Further, just like in the show, the Air Force decided to close the case with the Plover explanation. The real Lubbock Lights case did not include effects to vehicles, like in the program. However, UFO witnesses have reported this sort of thing before. One of the most baffling was a case in November 2009 in which a witness’ car stopped during a sighting of a cigar-shaped object above his head. After the encounter, investigators discovered the car was emitting an unusually strong magnetic field. They guy was so freaked out by it he sold the car.
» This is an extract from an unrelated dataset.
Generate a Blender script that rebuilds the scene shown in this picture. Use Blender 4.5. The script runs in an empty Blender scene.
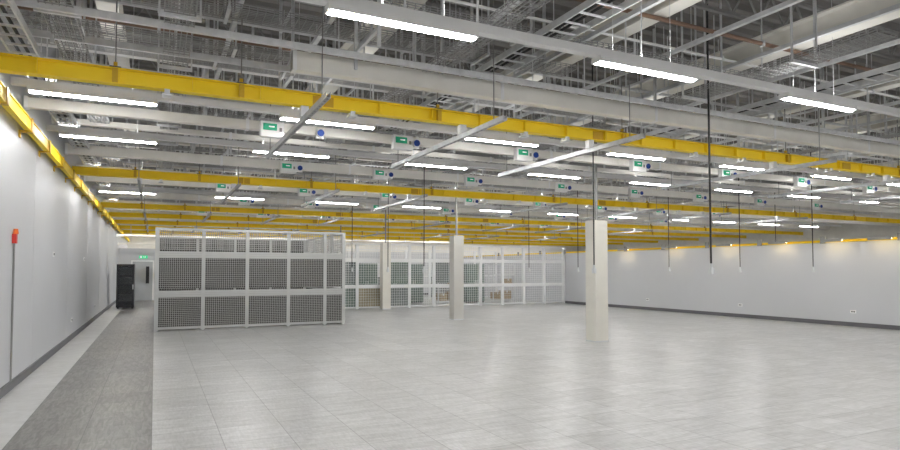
import bpy, math, random
from mathutils import Vector
random.seed(4)
S=bpy.context.scene
COL=S.collection
try:
    S.view_settings.view_transform='Standard'
    S.view_settings.look='None'
except Exception: pass

# ---------------- materials ----------------
def mat(name,col,rough=0.5,metal=0.0,var=0.06,scale=3.0,emit=None,estr=0,alpha=1.0,bump=0.0,spec=0.5):
    m=bpy.data.materials.new(name); m.use_nodes=True
    nt=m.node_tree; b=nt.nodes['Principled BSDF']
    b.inputs['Roughness'].default_value=rough; b.inputs['Metallic'].default_value=metal
    b.inputs['Specular IOR Level'].default_value=spec
    tc=nt.nodes.new('ShaderNodeTexCoord'); n=nt.nodes.new('ShaderNodeTexNoise')
    n.inputs['Scale'].default_value=scale; n.inputs['Detail'].default_value=4
    nt.links.new(tc.outputs['Object'],n.inputs['Vector'])
    r=nt.nodes.new('ShaderNodeValToRGB')
    r.color_ramp.elements[0].position=0.3; r.color_ramp.elements[1].position=0.7
    r.color_ramp.elements[0].color=(*[max(0,c*(1-var)) for c in col],1)
    r.color_ramp.elements[1].color=(*[min(1,c*(1+var)) for c in col],1)
    nt.links.new(n.outputs['Fac'],r.inputs['Fac']); nt.links.new(r.outputs['Color'],b.inputs['Base Color'])
    if emit: 
        b.inputs['Emission Color'].default_value=(*emit,1); b.inputs['Emission Strength'].default_value=estr
    if alpha<1: b.inputs['Alpha'].default_value=alpha
    return m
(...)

Ruppelt’s book leaves one with the impression that the Air Force was as baffled by these cases as everyone else. In History’s Project Blue Book, as in UFO mythology, the Air Force knows much more than it is sharing. The later makes for a more exciting program, but alas, the prior seems more plausible. Unfortunately, we may never know what the Air Force really knows about UFOs, but in History’s Project Blue Book universe new revelations come weekly.
I look forward to new revelations on either front.